→ Aim of the exercise
Scan the listing below and copy every line holding "scene".

→ Collected material
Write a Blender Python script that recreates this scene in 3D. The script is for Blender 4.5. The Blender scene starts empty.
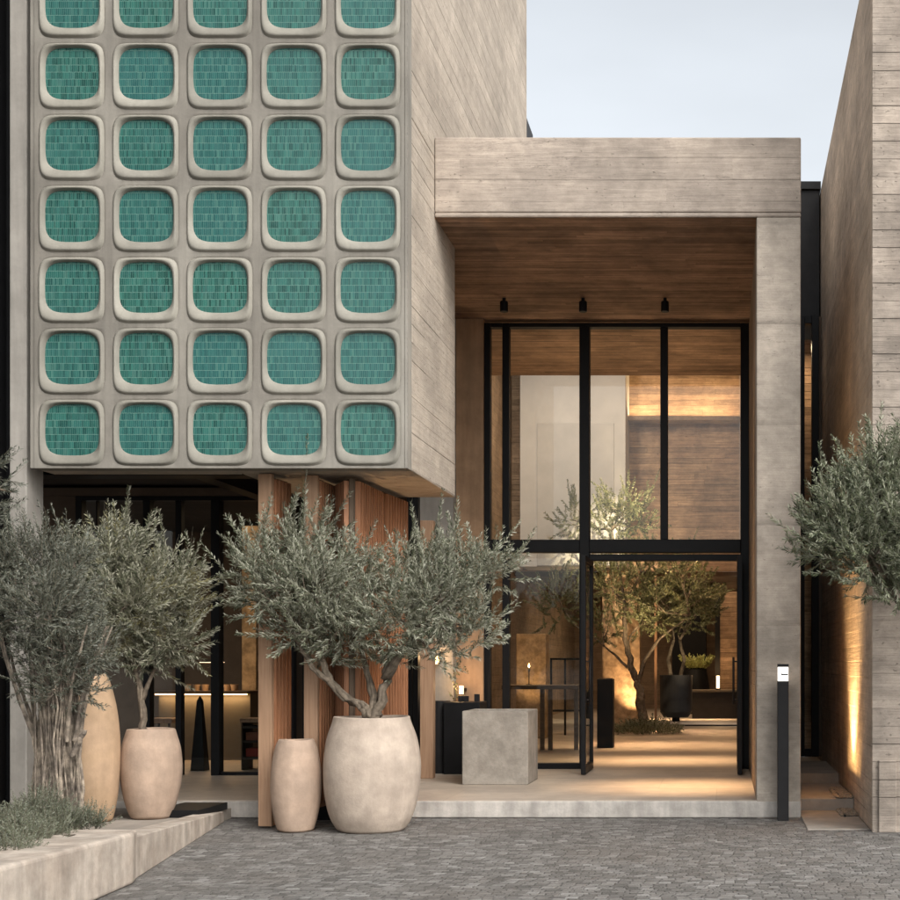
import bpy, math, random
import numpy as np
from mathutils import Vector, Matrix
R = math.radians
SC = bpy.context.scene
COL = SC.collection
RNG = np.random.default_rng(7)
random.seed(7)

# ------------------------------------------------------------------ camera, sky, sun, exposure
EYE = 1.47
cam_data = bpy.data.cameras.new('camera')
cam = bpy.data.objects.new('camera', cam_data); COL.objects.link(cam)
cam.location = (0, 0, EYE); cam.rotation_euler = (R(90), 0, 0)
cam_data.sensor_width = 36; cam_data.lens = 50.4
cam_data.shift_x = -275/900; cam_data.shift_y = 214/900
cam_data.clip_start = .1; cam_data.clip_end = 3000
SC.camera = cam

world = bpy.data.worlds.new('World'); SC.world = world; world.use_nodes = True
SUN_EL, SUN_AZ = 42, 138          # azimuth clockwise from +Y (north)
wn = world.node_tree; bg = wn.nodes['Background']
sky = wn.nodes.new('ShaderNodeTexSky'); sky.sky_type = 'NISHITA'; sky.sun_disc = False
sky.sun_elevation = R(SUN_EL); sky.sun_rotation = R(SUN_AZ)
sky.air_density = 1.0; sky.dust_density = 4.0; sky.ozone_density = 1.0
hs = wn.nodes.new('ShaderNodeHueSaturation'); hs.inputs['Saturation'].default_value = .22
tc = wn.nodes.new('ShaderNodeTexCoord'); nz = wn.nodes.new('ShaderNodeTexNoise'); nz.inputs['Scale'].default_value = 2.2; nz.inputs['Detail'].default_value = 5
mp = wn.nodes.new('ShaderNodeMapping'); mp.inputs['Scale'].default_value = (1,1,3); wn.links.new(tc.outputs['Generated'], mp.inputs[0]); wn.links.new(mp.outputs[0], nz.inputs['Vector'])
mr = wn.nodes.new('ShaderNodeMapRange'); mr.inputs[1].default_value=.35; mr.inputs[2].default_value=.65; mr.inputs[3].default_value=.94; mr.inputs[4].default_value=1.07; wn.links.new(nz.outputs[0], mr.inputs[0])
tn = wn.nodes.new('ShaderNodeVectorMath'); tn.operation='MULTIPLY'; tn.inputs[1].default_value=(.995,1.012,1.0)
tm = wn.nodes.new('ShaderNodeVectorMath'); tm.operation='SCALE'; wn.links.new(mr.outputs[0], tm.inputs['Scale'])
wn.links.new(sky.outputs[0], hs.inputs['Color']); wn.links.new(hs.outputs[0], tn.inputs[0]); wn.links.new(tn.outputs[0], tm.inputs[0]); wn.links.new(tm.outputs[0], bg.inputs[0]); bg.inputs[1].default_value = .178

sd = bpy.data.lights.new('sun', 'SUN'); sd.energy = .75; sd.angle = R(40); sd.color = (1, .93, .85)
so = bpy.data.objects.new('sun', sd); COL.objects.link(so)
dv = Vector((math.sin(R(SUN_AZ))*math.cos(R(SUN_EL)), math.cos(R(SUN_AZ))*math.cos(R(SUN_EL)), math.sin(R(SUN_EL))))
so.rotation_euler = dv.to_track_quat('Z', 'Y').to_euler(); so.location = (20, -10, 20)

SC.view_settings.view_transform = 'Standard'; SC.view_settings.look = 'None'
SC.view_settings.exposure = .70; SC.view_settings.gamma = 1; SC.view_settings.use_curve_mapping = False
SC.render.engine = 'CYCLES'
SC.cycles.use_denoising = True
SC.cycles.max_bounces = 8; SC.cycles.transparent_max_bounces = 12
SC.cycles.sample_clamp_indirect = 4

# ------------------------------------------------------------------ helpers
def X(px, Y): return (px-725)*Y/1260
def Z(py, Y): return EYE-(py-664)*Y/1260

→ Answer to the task
Write a Blender Python script that recreates this scene in 3D. The script is for Blender 4.5. The Blender scene starts empty.
SC = bpy.context.scene